**DIRECTIONS:**
Can you quote the lines below exactly, starting at the line with "190, 136), 0.1)" and going through the last one?
* * * * *
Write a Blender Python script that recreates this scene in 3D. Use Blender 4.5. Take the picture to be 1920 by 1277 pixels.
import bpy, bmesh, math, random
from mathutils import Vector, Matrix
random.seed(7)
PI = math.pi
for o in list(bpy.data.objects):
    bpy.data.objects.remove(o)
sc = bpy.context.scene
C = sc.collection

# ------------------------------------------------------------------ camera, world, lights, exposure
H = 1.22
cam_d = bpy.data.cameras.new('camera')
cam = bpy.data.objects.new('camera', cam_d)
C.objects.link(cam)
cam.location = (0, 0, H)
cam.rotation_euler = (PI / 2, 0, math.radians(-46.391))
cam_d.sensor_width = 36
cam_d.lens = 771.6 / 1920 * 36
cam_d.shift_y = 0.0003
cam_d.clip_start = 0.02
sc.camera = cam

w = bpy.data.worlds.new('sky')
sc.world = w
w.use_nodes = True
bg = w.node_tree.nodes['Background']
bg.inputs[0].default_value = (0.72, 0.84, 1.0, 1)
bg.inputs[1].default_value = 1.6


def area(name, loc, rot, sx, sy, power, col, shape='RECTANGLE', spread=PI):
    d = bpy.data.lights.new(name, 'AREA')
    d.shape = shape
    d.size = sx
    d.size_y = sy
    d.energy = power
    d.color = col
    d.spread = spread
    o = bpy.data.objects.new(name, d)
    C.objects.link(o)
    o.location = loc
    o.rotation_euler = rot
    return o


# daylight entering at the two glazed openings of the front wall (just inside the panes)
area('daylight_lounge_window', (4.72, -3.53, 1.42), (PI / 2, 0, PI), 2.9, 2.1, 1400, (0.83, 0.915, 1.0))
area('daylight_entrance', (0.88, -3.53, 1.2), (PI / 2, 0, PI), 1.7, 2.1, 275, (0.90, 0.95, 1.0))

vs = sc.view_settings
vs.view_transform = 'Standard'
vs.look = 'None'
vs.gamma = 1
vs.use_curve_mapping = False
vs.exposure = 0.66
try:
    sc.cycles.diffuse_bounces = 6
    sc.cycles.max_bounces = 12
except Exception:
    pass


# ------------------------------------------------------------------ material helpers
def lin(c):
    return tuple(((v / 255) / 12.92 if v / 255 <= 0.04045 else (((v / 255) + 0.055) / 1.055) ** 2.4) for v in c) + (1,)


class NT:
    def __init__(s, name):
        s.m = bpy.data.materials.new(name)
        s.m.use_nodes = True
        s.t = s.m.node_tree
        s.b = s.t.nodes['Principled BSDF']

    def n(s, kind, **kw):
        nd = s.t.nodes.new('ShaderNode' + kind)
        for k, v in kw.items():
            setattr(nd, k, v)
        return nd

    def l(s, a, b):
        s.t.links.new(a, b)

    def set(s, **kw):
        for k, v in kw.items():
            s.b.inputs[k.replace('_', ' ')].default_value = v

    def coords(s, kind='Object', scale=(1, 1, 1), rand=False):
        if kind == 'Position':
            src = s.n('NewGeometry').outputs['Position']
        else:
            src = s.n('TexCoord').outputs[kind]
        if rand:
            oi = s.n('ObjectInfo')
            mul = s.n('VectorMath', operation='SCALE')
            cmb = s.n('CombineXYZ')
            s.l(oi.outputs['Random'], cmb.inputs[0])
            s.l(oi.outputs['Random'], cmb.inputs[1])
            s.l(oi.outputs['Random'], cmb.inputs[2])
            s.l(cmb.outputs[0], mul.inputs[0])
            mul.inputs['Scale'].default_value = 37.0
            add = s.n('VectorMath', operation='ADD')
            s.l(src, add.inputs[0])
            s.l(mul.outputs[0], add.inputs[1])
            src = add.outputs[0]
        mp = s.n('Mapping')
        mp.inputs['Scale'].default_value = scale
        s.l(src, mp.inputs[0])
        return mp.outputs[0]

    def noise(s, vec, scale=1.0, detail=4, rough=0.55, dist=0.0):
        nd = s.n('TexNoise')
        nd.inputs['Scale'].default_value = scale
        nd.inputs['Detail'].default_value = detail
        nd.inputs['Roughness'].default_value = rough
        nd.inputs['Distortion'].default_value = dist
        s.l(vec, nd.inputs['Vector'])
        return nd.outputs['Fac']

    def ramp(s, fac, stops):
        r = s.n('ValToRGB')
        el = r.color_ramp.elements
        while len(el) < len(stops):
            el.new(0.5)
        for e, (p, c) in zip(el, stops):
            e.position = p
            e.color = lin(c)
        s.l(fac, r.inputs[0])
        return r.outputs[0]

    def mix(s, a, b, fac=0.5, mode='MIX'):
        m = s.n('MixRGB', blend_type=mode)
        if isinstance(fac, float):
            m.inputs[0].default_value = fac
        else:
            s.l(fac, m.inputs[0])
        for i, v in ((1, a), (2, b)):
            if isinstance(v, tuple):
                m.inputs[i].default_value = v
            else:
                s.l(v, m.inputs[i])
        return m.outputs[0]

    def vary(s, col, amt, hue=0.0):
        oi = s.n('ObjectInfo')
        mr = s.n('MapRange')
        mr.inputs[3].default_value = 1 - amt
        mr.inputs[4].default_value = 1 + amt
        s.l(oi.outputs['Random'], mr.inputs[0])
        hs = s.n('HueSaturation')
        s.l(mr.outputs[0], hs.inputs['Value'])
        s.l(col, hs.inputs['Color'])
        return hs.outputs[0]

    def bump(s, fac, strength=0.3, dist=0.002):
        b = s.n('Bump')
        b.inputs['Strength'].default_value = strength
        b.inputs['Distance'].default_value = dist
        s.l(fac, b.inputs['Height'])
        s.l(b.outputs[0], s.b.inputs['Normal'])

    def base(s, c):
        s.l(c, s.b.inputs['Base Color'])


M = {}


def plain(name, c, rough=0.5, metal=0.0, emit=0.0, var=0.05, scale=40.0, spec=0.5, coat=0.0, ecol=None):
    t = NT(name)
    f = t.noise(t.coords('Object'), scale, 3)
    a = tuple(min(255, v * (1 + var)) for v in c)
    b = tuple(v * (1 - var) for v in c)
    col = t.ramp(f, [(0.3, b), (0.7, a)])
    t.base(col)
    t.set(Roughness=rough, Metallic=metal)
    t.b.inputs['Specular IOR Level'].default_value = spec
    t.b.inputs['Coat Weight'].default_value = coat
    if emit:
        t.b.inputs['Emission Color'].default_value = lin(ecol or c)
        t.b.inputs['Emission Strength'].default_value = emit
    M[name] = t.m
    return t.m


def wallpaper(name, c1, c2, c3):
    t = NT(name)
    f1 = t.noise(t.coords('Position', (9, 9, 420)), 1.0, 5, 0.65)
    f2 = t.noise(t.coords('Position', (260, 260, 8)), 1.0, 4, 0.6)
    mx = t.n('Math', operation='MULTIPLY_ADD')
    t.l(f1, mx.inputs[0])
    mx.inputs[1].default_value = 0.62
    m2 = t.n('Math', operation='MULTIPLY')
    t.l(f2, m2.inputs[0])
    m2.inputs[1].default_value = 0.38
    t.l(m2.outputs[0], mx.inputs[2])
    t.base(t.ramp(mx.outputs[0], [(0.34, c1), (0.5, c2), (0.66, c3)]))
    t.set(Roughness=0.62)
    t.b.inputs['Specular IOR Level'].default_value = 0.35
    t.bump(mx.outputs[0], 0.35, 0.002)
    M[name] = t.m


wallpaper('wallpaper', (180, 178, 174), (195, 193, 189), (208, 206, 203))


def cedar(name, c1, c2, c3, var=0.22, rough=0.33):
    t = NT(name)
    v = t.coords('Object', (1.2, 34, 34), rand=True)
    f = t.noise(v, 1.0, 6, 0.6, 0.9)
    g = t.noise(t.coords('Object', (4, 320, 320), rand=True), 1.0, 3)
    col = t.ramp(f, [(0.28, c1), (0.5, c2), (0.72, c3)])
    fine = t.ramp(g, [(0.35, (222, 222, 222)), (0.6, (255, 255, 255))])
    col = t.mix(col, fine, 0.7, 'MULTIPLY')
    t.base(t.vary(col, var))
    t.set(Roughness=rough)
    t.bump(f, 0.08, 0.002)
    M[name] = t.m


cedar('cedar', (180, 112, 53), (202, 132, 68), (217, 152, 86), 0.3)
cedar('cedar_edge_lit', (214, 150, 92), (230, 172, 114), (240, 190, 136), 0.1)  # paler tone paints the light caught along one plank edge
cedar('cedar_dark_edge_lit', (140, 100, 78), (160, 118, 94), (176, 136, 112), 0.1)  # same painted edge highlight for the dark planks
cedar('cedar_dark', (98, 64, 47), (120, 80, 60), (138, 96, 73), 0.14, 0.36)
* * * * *
**ANSWER BELOW:**
cedar('cedar_edge_lit', (214, 150, 92), (230, 172, 114), (240, 190, 136), 0.1)  # paler tone paints the light caught along one plank edge
cedar('cedar_dark_edge_lit', (140, 100, 78), (160, 118, 94), (176, 136, 112), 0.1)  # same painted edge highlight for the dark planks
cedar('cedar_dark', (98, 64, 47), (120, 80, 60), (138, 96, 73), 0.14, 0.36)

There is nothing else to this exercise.